Google News will shut down in Spain in response to 'Google Tax'

Google News will close in Spain ahead of a new law which would require Google to pay publishers for showing snippets of their content on its site. Google will also remove Spanish publishers from international editions of Google News.

Jens Meyer/AP/File
Google announced it will close Google News in Spain in response to a law that would require it to pay Spanish publishers. Here, exhibitors work in front of a Google logo at an exhibition in Hanover, Germany.

Google announced this week that it will shut down Google News for users in Spain in response to a new intellectual property law which will take effect in the country starting next year. The law, dubbed the “Google Tax,” would require Google and other news aggregators to pay publishers to show their content on their sites. Since Google doesn’t make any money from the News service, the company decided a pay-for-publication approach isn’t sustainable. Google will close Google News in Spain next week and will remove Spanish publishers from Google News sites in other countries.

Spain’s “Google Tax” law is an effort to protect the country’s local media industry by giving publishers more bargaining power against online news aggregators such as Google. The law doesn’t specify how much Google would have to pay publishers, but it sets a penalty of 600,000 Euros ($748,000) for failure to comply. That’s a hefty potential fee for Google, which aggregates millions of news links but doesn’t make any advertising revenue off its News Service.

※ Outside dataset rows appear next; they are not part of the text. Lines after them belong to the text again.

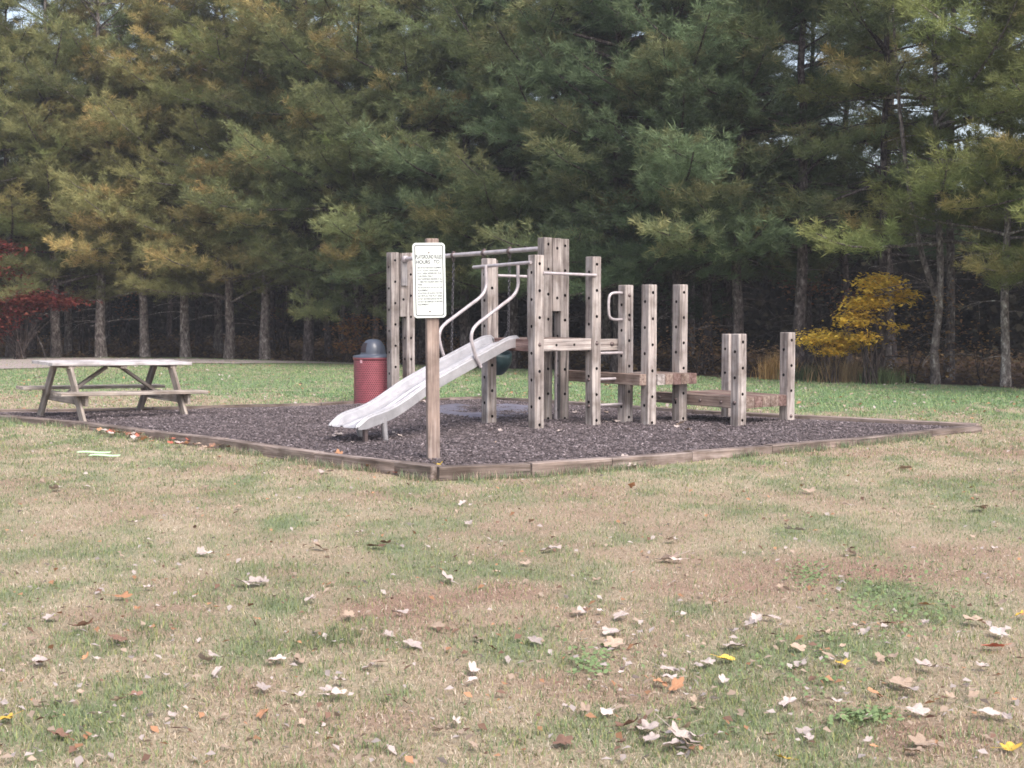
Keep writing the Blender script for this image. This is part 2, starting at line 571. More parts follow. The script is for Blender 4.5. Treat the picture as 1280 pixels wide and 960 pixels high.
def build_grass():
    px, py = [], []
    d = 4.05
    while d < 42:
        dd = .25 if d < 14 else .6
        w = .43 * d + 4.5
        den = 10500 * (4.3 / d) ** 1.65 if d < 24 else 430
        n = int(den * 2 * w * dd)
        qx, qy = RNG.uniform(-w, w, n), RNG.uniform(d, d + dd, n)
        keep = (np.abs(qx) < .43 * qy) | (RNG.random(n) < .4)      # thinner where only a step aside would show it
        px.append(qx[keep])
        py.append(qy[keep])
        d += dd
    x, y = np.concatenate(px), np.concatenate(py)
    k = ~inside(x, y, YARD) & (y < treeline_y(x) - .1)
    x, y = x[k], y[k]
    g, b = lawn_fields(x, y)
    n = len(x)
    r = RNG.random(n)
    clump = fbm(x * 6, y * 6, 2)
    isg = r < np.clip(g * 1.25 + (clump - .5) * 1.0 + .19, .2, .9)
    far = np.clip((y - 9) / 14, 0, 1)
    tall = blob(x, y, 425, 800, 70, 14) + blob(x, y, 330, 712, 45, 9) * .7 + blob(x, y, 180, 797, 30, 9) * .8 + blob(x, y, 350, 755, 28, 9) * .5
    ln = np.where(isg, RNG.uniform(.02, .05, n), RNG.uniform(.014, .042, n)) * (1 + tall * .9 * isg) * (1 + far * .3)
    wd = np.where(isg, RNG.uniform(.0022, .0042, n), RNG.uniform(.0016, .0034, n)) * (1 + far * 2.6)
    lean = np.where(isg, RNG.uniform(.3, 1.3, n), RNG.uniform(.8, 1.57, n))
    az = RNG.uniform(0, math.tau, n)
    v = RNG.uniform(.72, 1.25, n)[:, None]
    straw = np.array((.535, .437, .325)) * (1 - b[:, None]) + np.array((.42, .30, .22)) * b[:, None]
    f2_ = np.clip((y - 15) / 6, 0, 1)[:, None]
    dry = np.where((RNG.random(n) < .3)[:, None], np.array((.39, .285, .195)), straw)
    dry = np.where((RNG.random(n) < .14)[:, None], np.array((.66, .57, .47)) * (1 - .25 * f2_), dry)
    f2 = np.clip((y - 15) / 6, 0, 1)[:, None]
    gcol = np.array((.21, .265, .135)) * (1 - f2) + np.array((.205, .315, .155)) * f2
    gcol = np.where((RNG.random(n) < .3)[:, None], gcol * np.array((1.45, 1.2, 1.0)), gcol)
    gcol = gcol * (1 - .25 * np.clip(tall, 0, 1)[:, None])
    col = np.where(isg[:, None], gcol, dry) * v
    # longer untrimmed blades against the border
    ex, ey = [], []
    for pts in (BL, BR):
        for a_, b_ in zip(pts, pts[1:]):
            m_ = int((b_ - a_).length * 480)
            t_ = RNG.random(m_)
            nrm = np.array(((b_ - a_).y, -(b_ - a_).x)) / (b_ - a_).length
            o_ = .07 + np.abs(RNG.normal(0, .05, m_))
            ex.append(a_.x + (b_ - a_).x * t_ + nrm[0] * o_)
            ey.append(a_.y + (b_ - a_).y * t_ + nrm[1] * o_)
    ex, ey = np.concatenate(ex), np.concatenate(ey)
    kk = fbm(ex * 2, ey * 2, 2) > .42
    ex, ey = ex[kk], ey[kk]
    m_ = len(ex)
    x, y = np.concatenate([x, ex]), np.concatenate([y, ey])
    ln = np.concatenate([ln, RNG.uniform(.04, .11, m_)])
    wd = np.concatenate([wd, RNG.uniform(.003, .007, m_)])
    lean = np.concatenate([lean, RNG.uniform(.1, 1.0, m_)])
    az = np.concatenate([az, RNG.uniform(0, math.tau, m_)])
    isg = np.concatenate([isg, np.ones(m_, bool)])
    col = np.concatenate([col, np.where((RNG.random(m_) < .6)[:, None], np.array((.20, .265, .15)), np.array((.46, .37, .28))) * RNG.uniform(.7, 1.2, (m_, 1))])
    z = (fbm(x * 2.5, y * 2.5, 3) - .5) * .03 * np.clip((23 - y) / 4, 0, 1) - .003
    o = link('grass', blade_mesh('grass', x, y, z, ln, wd, az, lean, col, ~isg), M['blade'])
    tag(o, 'short dry and green grass blades of the lawn', kind='stuff')
    # round clover-like weeds in the green patch on the right
    n = 1500
    c = [(1120, 755, 110, 55), (1010, 835, 110, 50), (1080, 900, 45, 10), (740, 830, 40, 22), (1010, 720, 30, 16)]
    vs, fs, cs = [], [], []
    for i in range(n):
        q = c[i % len(c)] if i % 3 else c[0]
        p = G(q[0] + RNG.normal() * q[2] * .5, min(950, q[1] + RNG.normal() * q[3] * .5))
        rr = RNG.uniform(.005, .012)
        zz = RNG.uniform(.012, .035)
        tx, ty = RNG.normal(size=2) * .35
        a0 = RNG.uniform(0, 6)
        b0 = len(vs)
        for k in range(5):
            a = a0 + k * math.tau / 5
            vs.append((p.x + math.cos(a) * rr, p.y + math.sin(a) * rr, zz + rr * (tx * math.cos(a) + ty * math.sin(a))))
            cs.append(np.array((.22, .30, .14)) * RNG.uniform(.7, 1.2))
        fs.append([b0 + k for k in range(5)])
    o = link('clover', np_mesh('clover', vs, np.array(fs), False, Col=np.array(cs)), M['blade'])
    tag(o, 'low bright green clover and weeds in the lawn', kind='stuff')


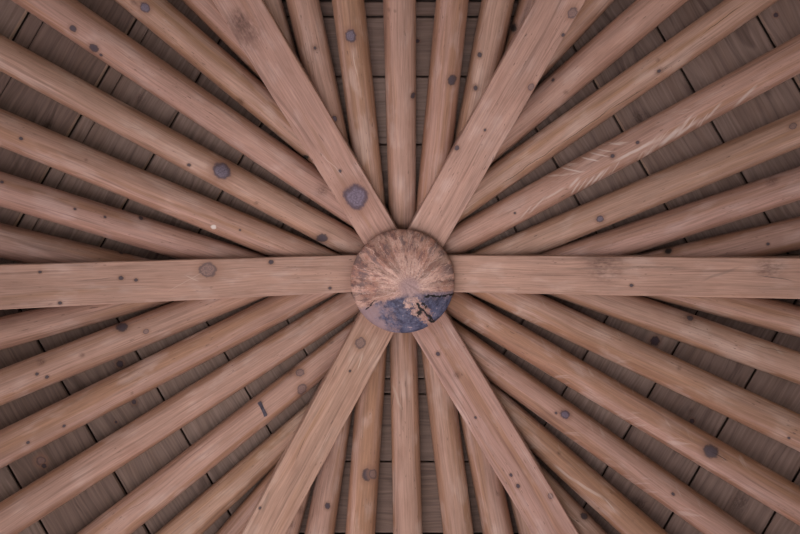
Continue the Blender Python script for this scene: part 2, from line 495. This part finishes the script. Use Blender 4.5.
# bottom
L('B', None, ((508, 493), (518.5, 534)), 'dark log rafter half hidden along the left flank of the lower right beam', (1, -.25), 31, tone=.85, warm=.7)
L('B', ((459, 412.5), (483, 534)), ((505, 491.5), (514, 534)), 'log rafter second left of the lower right beam', warm=.75, marks=[(498, 494, 1.5, 'soft')], tone=.98)
L('B', ((421, 350), (443.5, 534)), ((457.5, 408), (473.5, 534)), 'knot-free log rafter immediately right of the bottom middle rafter', warm=.7, tone=.97)
L('B', ((389.6, 340.6), (393, 534)), ((417, 339), (422.5, 534)), 'upright middle log rafter directly below the king post', warm=.65,
  cracks=[((392, 384), (402, 410), .006, .02, (.55, .42, .36), .55), ((394, 392), (391, 412), .002, .004, (.12, .08, .07), .7)])
L('B', ((354.4, 410), (345, 534)), ((387, 348), (375, 534)), 'log rafter with a dark scarred knot, immediately left of the bottom middle rafter', warm=.8,
  marks=[(367.5, 474.5, 5, 'dark'), (373, 474, 4, 'pale')])
L('B', ((321, 455), (303.7, 534)), ((351.8, 412.5), (335, 534)), 'log rafter with one faint knot, second right of the lower left beam', marks=[(327.5, 506, 2.6, 'dark')], warm=.5)
L('B', None, ((311, 490), (299, 534)), 'log rafter half hidden along the right flank of the lower left beam', (-1, -.25), 31, marks=[(300, 510, 3, 'soft'), (292, 524, 3, 'soft')], warm=.4)
# lower left
L('L', ((275, 465), (215, 534)), None, 'log rafter half hidden along the left flank of the lower left beam', (.75, .66), 34, tone=.9, warm=.75)
L('L', ((311.7, 400), (154, 534)), ((276.5, 464), (202, 534)), 'smooth log rafter second left of the lower left beam', warm=.6)
L('L', ((356, 318.4), (76, 534)), ((323, 379), (131, 534)), 'log rafter with a dark wooden peg, third left of the lower left beam',
  marks=[(290, 371, 6, 'soft'), (300, 372.5, 3.8, 'pale'), (302, 389, 4.5, 'pale'), (331, 342, 2, 'soft')], cracks=[((125, 512), (150, 498), .0016, .008, (.2, .12, .1), .6)], warm=.4)
L('L', ((340, 293), (0, 502.5)), ((359, 313), (22.5, 531)), 'clean log rafter fourth below the left beam ending at the king post', tone=.99, warm=.6)
L('L', ((269.7, 296.5), (0, 430)), ((338, 293), (0, 469)), 'pinkish orange log rafter with two tiny specks, third below the left beam', marks=[(64, 426, 1.4, 'dark'), (28, 442.5, 1.4, 'dark'), (132, 393, 1.2, 'soft')], warm=.55)
L('L', ((177, 300.5), (0, 369)), ((267, 296.5), (0, 406)), 'log rafter with a few dark knots, second below the left beam',
  marks=[(122, 327, 4.5, 'dark'), (146, 331.5, 2.4, 'pale'), (41, 362, 3, 'soft'), (47, 377, 1.6, 'dark'), (37, 374, 1.5, 'dark'), (82, 355, 2, 'soft')], warm=.35)
L('L', ((31, 309.7), (0, 316.5)), ((175, 300.5), (0, 351)), 'pale log rafter just below the left beam', warm=.3)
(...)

Google News chief Richard Gingras said in a company blog post on Thursday, “This new legislation requires every Spanish publication to charge services like Google News for showing even the smallest snippet from their publications, whether they want to or not. As Google News itself makes no money ...  this new approach is simply not sustainable.” Google News will shut down in Spain on December 16, ahead of when the new law takes effect in January.

There has always been tension between Google and European media services, who argue that Google is building its own media empire by using their copyrighted content for free. But Google says its News service provides value by driving billions of people to those sites, increasing advertising revenue for publications large and small. Last year, Google removed several German publishers from Google News in response to a German law that allowed (but did not require) newspapers to demand payment from Google. The publishers soon asked Google to be relisted, saying their exclusion from Google News had caused visitor traffic and ad revenues to plummet.

Spain’s exclusion from Google News means Spanish readers will have to work a bit harder to find information and updates, and international readers will have less-easy access to news from and about the country. That could be significant, since Spain will have triple elections -- local, regional, and national -- in 2015. Spanish news organizations won’t be able to reach Latin American readers through Google News, and reports in English from outlets such as El Pais, Spain’s leading daily newspaper, won’t reach international readers.